Putting it into perspective. The Outlander was Europe's best selling EV last year, and already outnumber Tesla's on the road here in the UK by around 3:1. I fully expect the trend to accelerate with VW, who will probably smash the company car market this year with the Golf GTE/ A3 eTron. Heaven help the public charging infrastructure, which is bad enough already.

When the CCS cars come on stream (Passat/A4/A6 Golf GTE v1.5) it will be carnage at Ecotricity points (it's going to be bad enough in mid 2015 with all this extra volume of AC/CHAdeMO point only cars, we can argue these PHEV's don't "need to charge", but I've already waited an Outlander on the services, after all it's free and in the most convenient spot in the car park... why wouldn't you use it if you were driving an Outlander?)

At that point, given the scarcity of suitable sites, the planners will have to get involved and go for the most prevalent demand, especially when all the "decision risk" for the local planning departments can be blamed on an EU guideline.

Where do we think we will be in Q4-2015? 8k+ Outlanders, 2k Teslas (with a fair wind), 10k+ VW/Audi's is my guess.


All of which is a very long winded way to say I completely agree agree with you. Tesla will win short term with the southern placement focus, but the impracticality to go anywhere in the UK could hurt them in the long run.
 
You've seen the speed at which Tesla has got superchargers out now that they've decided to activate plan B rather than wait on the outcome of the ecotricity case. If in a few weeks, maybe summer at the latest, there aren't more sites in the North, then I think you will have a legitimate complaint.
 
You've seen the speed at which Tesla has got superchargers out now that they've decided to activate plan B rather than wait on the outcome of the ecotricity case. If in a few weeks, maybe summer at the latest, there aren't more sites in the North, then I think you will have a legitimate complaint.
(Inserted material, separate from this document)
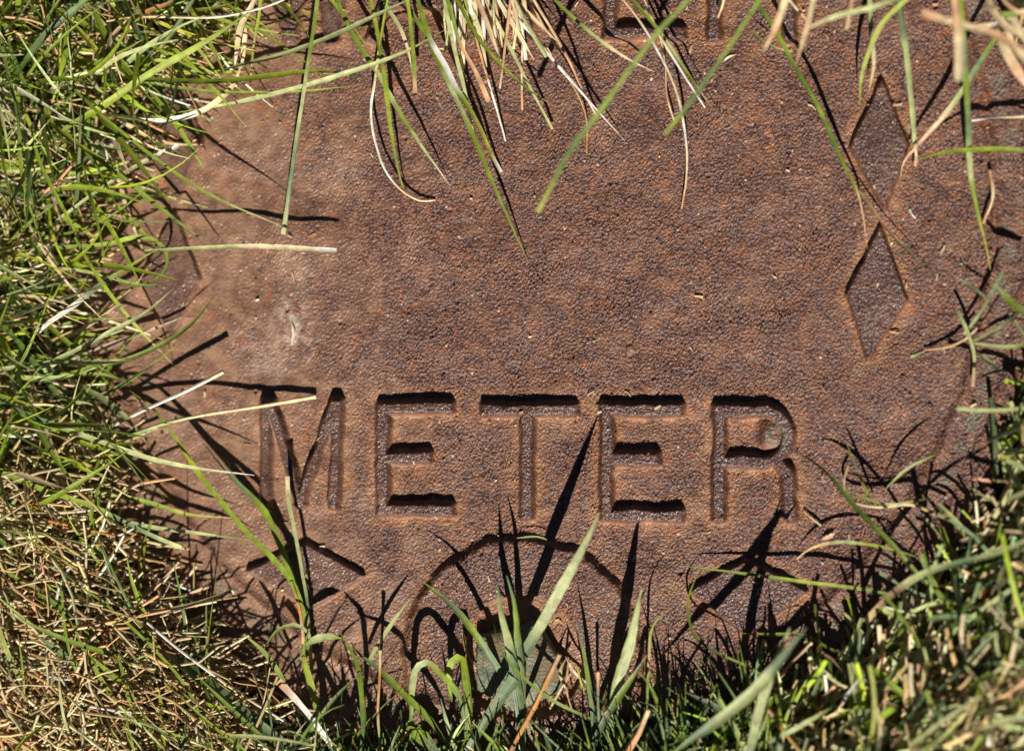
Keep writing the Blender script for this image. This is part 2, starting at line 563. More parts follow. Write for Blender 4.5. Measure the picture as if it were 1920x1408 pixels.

If I lived in Wincester as you do, I would agree with your point of view. Relax, give them time to complete the coverage. But why is it so bias in the first place?

How many SC are currently in Wincester alone? Two or is it three? [They add them so fast down south it is hard to keep count] With a 2011 population of just under 120k people. [ Winchester - Wikipedia, the free encyclopedia ] One SC is in the top half of the entire UK. I will stick my neck out and have a complete guess at 10 million people live in the top half of the UK. ( just under one sixth of the total UK 64 million population). So one SC for 10 million people, and three for 120k people?

I'm sure they will [fingers crossed] roll out more in the north. My point is why has it had to be SO bias to the south in the first place?
 
Firstly the two (not three) are not for the exclusive use of the townsfolk of Winchester. If anything, far from it. If I owned a Model S (I don't, I have a Roadster) I wouldn't need the local superchargers because like the vast majority of EV owners I charge at home.

Tesla have the data on where owners are and where they drive. I'd like to think they are focusing efforts on where they are needed most. I suspect, given the concentration of wealth in this country, the majority are in the south east.

If I did have a Model S, I could travel west or east without recharging. It's only going up north that I would need to supercharge and then I would be at a disadvantage. On the other hand if you need to drive south you are spoilt for choice.

When I was planning on getting a Roadster, I got out and talked to locations nationwide about hosting an HPC. With the help of a couple other owners we got 10 HPCs installed nationwide.
 
Firstly the two (not three) are not for the exclusive use of the townsfolk of Winchester. If anything, far from it. If I owned a Model S (I don't, I have a Roadster) I wouldn't need the local superchargers because like the vast majority of EV owners I charge at home.

Tesla have the data on where owners are and where they drive. I'd like to think they are focusing efforts on where they are needed most. I suspect, given the concentration of wealth in this country, the majority are in the south east.

If I did have a Model S, I could travel west or east without recharging. It's only going up north that I would need to supercharge and then I would be at a disadvantage. On the other hand if you need to drive south you are spoilt for choice.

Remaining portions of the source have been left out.